Today, as the lotus sprouts once more across the land and the ruling regime promises Moksha to the masses, provided they get ‘jnana’ and go digital, Maya is back at work. And once again, it is again the castes and communities at the bottom of the Indian social ladder who are being hit the hardest.
From all evidence so far it is clear, that the Scheduled Castes and Tribes, who make up a bulk of those surviving off India’s vast informal economy, are the worst affected by the sudden disappearance of cash from the economy. Agricultural labour, construction workers, employees of micro-enterprises, the urban and rural poor – mostly from these marginalized castes- have been pushed to the brink of starvation or worse due to loss of jobs and income.
The other sections, whose lives have been severely disrupted are small and medium sized farmers, who are overwhelmingly from Other Backward Castes and artisans, mostly from poorer Muslim communities. While it is true that demonetisation has also hit the economically and caste-wise better off trading communities, it seems they are pawns to be sacrificed in the quest for complete domination by disembodied global and national corporations – our new feudal masters.
At its core the theoretical basis of the caste system, is that the mind and its creations are noble and permanent while the body is impure and ephemeral. Mental work is superior and those with the ‘right knowledge’ deserve a much greater share of all resources and a regular ‘dakshina’ or ‘transaction fee’ (think Paytm) from those who perform ‘inferior’ physical work.
(As not just India, but the entire world, sinks inexorably into the seductive web of dreams spun by digital finance and virtual technologies, it is worth examining if there is a caste system emerging globally. With software of all kinds on top and hardware, especially agriculture right at the bottom)
Just to make sure nobody misunderstood this point, the Purusha Sukta, a hymn from the ancient Rig Veda, used the analogy of the human body to describe the hierarchy clearly. The Brahmin priest/philosopher is the mouth, the Kshatriya or warrior the arms, the Vaishya or businessman the thighs and the Shudra or worker is right below as the feet. Those who have to deal with human or animal wastes are much worse off, relegated outside the pale of the caste system itself and rendered ‘untouchable’.
For centuries, and even now, this rigid division of ‘duties’, enforced often through raw violence, has been used to ensure the free transfer of energy and resources from those below to the ones at the top in various ways. The Indian caste system defies not just all laws of humanity but also of modern physics – the Second Law of Thermodynamics in particular- making it the only working model of a ‘perpetual motion’ machine on our planet!
In more recent times and through the colonial period, traditional caste privileges and inherited wealth were combined with access to modern education, to create the Indian ruling elite – family-run industrial empires, big landholders and a bureaucrat/politician nexus that today have a complete stranglehold on state power. There is also a sizeable Indian middle class serving the system, that claims its prosperity is due to a mix of merit (ability to pass exams), hard work (long hours in the office) and honesty (taxes deducted at source).

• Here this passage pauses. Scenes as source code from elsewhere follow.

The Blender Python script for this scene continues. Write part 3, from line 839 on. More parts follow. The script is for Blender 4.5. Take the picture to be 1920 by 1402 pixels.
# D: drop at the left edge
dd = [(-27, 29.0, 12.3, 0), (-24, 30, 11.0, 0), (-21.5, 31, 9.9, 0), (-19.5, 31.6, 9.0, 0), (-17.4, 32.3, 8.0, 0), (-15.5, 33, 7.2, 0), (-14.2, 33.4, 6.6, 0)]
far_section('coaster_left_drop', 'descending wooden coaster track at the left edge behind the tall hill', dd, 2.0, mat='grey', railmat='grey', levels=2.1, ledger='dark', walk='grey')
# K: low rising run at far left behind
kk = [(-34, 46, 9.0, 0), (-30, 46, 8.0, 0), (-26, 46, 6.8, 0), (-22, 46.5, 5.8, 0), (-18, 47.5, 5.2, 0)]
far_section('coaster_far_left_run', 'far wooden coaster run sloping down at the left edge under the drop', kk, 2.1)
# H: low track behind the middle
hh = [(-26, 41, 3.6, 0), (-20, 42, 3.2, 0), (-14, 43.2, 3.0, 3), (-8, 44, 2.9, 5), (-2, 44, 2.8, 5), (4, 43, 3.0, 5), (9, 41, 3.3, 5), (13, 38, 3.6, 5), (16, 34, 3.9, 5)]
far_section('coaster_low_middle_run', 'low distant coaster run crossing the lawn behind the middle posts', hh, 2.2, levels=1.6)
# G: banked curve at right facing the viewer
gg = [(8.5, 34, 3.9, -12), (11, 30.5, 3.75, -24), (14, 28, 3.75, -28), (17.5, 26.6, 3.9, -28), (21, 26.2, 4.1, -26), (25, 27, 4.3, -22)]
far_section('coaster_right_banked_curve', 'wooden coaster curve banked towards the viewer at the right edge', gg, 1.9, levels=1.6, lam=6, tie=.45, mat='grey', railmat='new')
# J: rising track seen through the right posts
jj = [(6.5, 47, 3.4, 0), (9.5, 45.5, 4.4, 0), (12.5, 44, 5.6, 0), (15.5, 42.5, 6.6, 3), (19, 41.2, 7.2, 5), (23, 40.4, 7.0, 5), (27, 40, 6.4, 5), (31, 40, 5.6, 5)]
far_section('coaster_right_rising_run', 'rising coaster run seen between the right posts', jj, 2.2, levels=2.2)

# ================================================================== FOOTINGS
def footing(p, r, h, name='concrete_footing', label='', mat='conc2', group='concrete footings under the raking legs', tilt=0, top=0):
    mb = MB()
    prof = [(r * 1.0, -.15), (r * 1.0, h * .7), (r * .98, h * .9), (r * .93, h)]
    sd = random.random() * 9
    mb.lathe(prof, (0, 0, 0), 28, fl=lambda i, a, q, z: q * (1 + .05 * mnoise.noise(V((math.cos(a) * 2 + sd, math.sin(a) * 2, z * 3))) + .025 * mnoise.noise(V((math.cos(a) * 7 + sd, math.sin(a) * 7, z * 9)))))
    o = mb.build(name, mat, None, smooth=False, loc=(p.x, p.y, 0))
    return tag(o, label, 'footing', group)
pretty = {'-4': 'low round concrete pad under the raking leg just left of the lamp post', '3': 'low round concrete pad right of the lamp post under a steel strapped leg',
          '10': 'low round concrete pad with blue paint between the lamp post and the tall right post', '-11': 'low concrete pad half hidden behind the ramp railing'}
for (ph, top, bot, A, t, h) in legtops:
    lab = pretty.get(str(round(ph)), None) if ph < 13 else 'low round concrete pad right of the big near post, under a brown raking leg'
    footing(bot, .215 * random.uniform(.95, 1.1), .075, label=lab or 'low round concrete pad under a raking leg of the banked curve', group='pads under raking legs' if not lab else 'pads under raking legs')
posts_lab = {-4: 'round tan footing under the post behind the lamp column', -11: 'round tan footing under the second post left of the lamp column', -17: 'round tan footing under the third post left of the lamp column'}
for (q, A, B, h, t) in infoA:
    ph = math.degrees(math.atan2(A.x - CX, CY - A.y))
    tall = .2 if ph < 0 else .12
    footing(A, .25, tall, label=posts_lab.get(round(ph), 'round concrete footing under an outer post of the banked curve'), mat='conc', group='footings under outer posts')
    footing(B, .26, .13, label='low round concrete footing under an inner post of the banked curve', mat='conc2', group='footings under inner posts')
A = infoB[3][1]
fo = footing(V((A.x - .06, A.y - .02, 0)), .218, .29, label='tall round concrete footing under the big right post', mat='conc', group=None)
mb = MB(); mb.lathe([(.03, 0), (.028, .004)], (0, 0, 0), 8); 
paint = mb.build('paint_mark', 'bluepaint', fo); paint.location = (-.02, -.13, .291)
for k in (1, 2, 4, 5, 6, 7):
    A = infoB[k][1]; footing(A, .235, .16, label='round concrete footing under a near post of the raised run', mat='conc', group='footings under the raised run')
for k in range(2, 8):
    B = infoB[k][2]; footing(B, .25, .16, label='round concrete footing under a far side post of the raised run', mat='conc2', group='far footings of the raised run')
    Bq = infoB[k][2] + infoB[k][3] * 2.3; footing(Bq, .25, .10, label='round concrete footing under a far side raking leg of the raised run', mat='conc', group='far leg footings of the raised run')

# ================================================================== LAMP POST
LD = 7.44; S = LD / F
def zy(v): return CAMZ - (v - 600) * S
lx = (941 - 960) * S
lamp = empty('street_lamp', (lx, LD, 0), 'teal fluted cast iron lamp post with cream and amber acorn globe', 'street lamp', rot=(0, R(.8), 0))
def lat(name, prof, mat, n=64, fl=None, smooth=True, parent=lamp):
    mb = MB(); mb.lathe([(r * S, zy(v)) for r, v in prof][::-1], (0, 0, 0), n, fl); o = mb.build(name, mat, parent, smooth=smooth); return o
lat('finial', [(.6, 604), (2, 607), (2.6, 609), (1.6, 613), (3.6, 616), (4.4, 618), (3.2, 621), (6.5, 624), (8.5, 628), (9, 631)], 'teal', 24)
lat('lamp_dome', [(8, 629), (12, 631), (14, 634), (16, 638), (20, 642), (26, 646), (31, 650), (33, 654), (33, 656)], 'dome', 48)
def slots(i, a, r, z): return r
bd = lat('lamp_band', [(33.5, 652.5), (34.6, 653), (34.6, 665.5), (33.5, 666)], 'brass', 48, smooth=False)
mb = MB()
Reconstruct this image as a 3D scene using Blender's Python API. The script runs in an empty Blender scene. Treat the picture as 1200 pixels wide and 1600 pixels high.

Together, all these sections of Indian society, have made best use of new opportunities thrown up by globalization in recent decades, to establish a society which is easily among the most unequal ones in the entire world. Just 1% of the richest Indians control over 58.4% of the country’s wealth while the top 10% account for 80.7%. The bottom 50% of the population fights for its share of a mere 2.1%.
The Modi regime’s current campaign against corruption does not even begin to address the structural bias of the social and economic system in favour of those who have been long-term beneficiaries of illegality and immorality in different forms. Instead, it uses racist tropes to describe ill-gotten money, positing white with ‘good’ and black with ‘evil’. One Modi cabinet minister even calling the anti-corruption campaign a war on ‘asuras’ – the dark skinned indigenous people who were conquered by upper caste migrant populations in ancient India and commonly figure in Hindu mythology as ‘demons’.
Of course, caste discrimination was acknowledged at the time of Indian independence from British colonial rule, thanks to numerous struggles by the oppressed castes. This was reflected in affirmative action policies of reserving a certain percentage of government jobs and admission to educational institutions, as also financial support through loans and special schemes, for these castes.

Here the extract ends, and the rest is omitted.